Un soldat a déclaré que lorsque lui et ses collègues ont demandé « pourquoi », on leur a parlé des chiens de l’unité canine d’Oketz. Ces chiens étaient tués ou blessés lorsqu’ils étaient envoyés pour localiser des explosifs ou attaquer l’ennemi.  Après leur expérience, certains chiens ont dû être réformés parce que leurs sens opérationnels s’étaient détériorés.

Un haut fonctionnaire a confirmé cette affirmation, mais certains soldats ont déclaré qu’ils pensaient qu’il s’agissait simplement d’une excuse pour apaiser les consciences.

Une loi sans pertinence

Quoi qu’il en soit, de nombreux soldats gardent des sentiments très forts à ce sujet. « On se tait et on essaye de se convaincre qu’on peut les utiliser. Ils ont essayé de l’expliquer de manière rationnelle, mais au bout du compte, un jeune de 16 ans est assis là, menotté à l’intérieur de la maison, les yeux bandés », a déclaré une personne présente sur les lieux.

« Les soldats devaient l’aider à aller aux toilettes ou le nourrir. Ce n’était pas un incident qui se limitait à son entrée dans les maisons et les tunnels ou à la destruction des bâtiments. Il y avait aussi le temps passé avec ces mêmes personnes dans la maison pendant plusieurs jours. »

Après deux ou trois jours au cours desquels un adolescent a été utilisé comme bouclier humain par les soldats, ces derniers ont demandé à parler au commandant du bataillon et lui ont dit qu’ils ne souhaitaient plus y participer. Certains ont également émis des doutes sur un autre point, à savoir la nécessité d’ordonner l’incendie des bâtiments après leur fouille.

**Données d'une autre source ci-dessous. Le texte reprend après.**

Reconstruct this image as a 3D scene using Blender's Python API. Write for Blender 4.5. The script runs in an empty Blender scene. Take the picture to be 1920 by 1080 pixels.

Le terme « droit international » serait revenu à plusieurs reprises, mais le chef de bataillon aurait eu une seule réponse à toutes les questions des soldats : « Un soldat n’a pas besoin de se préoccuper des lois de la guerre. Vous devez penser aux valeurs de Tsahal et agir en fonction de ces valeurs, et non des lois de la guerre ».

Le lendemain, l’adolescent a été libéré. On l’a emmené à un poste de contrôle et on lui a dit de marcher vers le sud. « Nous avons alors compris qu’il ne s’agissait pas vraiment de terroristes, mais de civils qui avaient été enlevés spécialement pour ces opérations », a déclaré le soldat.